Plaintiff's attorneys obtained a TRO from the state court awarding possession of the animals to Plaintiff, who removed them to California. After obtaining his import permit, Plaintiff relocated the animals to Arizona. Evidently, Plaintiff obtained the TRO improperly, because the state district court sanctioned his attorneys $350 and found that he had "secured the Temporary Mandatory Restraining Order in violation of the Rules of Practice, Procedure and Administration in the District and statutory County Courts At Law, of Bexar County, Texas." The court's order, however, allowed the animals to remain in the possession of Cal-Irvine, to which they had been taken after Plaintiff regained them pursuant to the TRO. After regaining possession of the kinkajous, Plaintiff filed a counterclaim against Primates and also sued ARC and Wakeland in the Bexar County suit. The entire lawsuit was ultimately dismissed for want of prosecution.

After the lawsuit, Defendant D.J. Schubert, allegedly calling himself "Dr. Kyle Owens," wrote a letter to the Mexican authorities on behalf of the Fund and induced a Dr. Garcia, who had issued the original permits to Plaintiff, to grant permits for possession of the animals to the Fund. Upon learning of this information, Plaintiff and other scientists contacted Dr. Garcia, who canceled permits to the Fund and reconfirmed Plaintiff's permits.

Plaintiff then filed this suit and alleges the following as causes of action:

Defendants ... acted in civil conspiracy to intentionally inflict Plaintiff with severe emotional distress, by various acts of outrageous conduct, including, but not limited to:
Wrongfully removing Chevalier's kinkajous from his control and wrongfully retaining control of the animals.
Disseminating falsehoods by mail and open publications for the purpose of enriching Defendants' various coffers and increasing the membership of Fund and Friends of Animals.
Defendants have acted jointly and severally, whether by civil conspiracy or on behalf of the others, to perpetuate a sham and a fraud to deprive Plaintiff of his kinkajous, professional reputation, and employment.
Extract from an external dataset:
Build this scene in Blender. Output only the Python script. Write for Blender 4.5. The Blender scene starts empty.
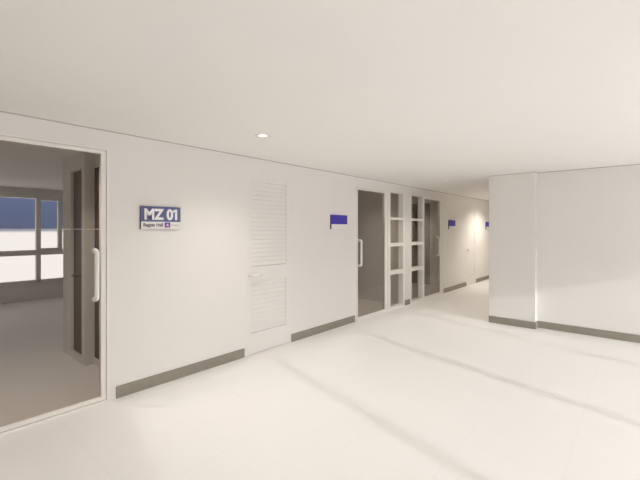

Upon reading Plaintiff's complaint, one may not be left with a crystal-clear picture of what causes of action he alleges. Consequently, Defendants devote much of their motion to claims for conversion, malicious prosecution and abuse of process. However, Plaintiff states in his response that he asserts none of these. Instead, his response addresses claims for defamation and intentional infliction of emotional distress. Defendants rejoin that Plaintiff's only pleaded causes of action are for civil conspiracy, assert that Arizona law applies and maintain that Plaintiff fails to state a claim on which relief might be granted because Arizona law does not recognize civil conspiracy. Consequently, the Court faces a choice of law question.

The Supreme Court of the United States held in Klaxon Co. v. Stentor Electric Manufacturing Co., 313 U.S. 487, 61 S.Ct. 1020, 85 L.Ed. 1477 (1941), that a federal court sitting in diversity jurisdiction must follow the conflicts of law rules prevailing in the state in which the court sits. As a result, this Court applies Texas choice of law principles. Plaintiff's causes of action sound in tort, and therefore the Supreme Court of Texas decision in Gutierrez v. Collins, 583 S.W.2d 312 (Tex.1979), pertains here. In that case, the court stated the following:

Having considered all of the theories, it is the holding of this court that in the future all conflicts cases sounding in tort will be governed by the "most significant relationship" test as enunciated in Sections 6 and 145 of the Restatement (Second) of Conflicts.

Id. at 318. Restatement Section 6 provides as follows:

(1) A court, subject to constitutional restrictions, will follow a statutory directive of its own state on choice of law.
(2) When there is no such directive, the factors relevant to the choice of the applicable rule of law include (a) the needs of the interstate and international systems,
(b) the relevant policies of the forum,
(c) the relevant policies of other interested states and the relative interests of those states in the determination of the particular issue,
(d) the protection of justified expectations,
(e) the basic policies underlying the particular field of law,
(f) certainty, predictability and uniformity of result, and
(g) ease in the determination and application of the law to be applied.

Restatement Section 145 provides as follows:

(1) The rights and liabilities of the parties with respect to an issue in tort are determined by the local law of the state which, with respect to that issue, has the most significant relationship to the occurrence and the parties under the principles stated in § 6.
(2) Contacts to be taken into account in applying the principles of § 6 to determine the law applicable to an issue include:
(a) the place where the injury occurred,
(b) the place where the conduct causing the injury occurred,
(c) the domicil, residence, nationality, place of incorporation and place of business of the parties, and
(d) the place where the relationship, if any, between the parties is centered.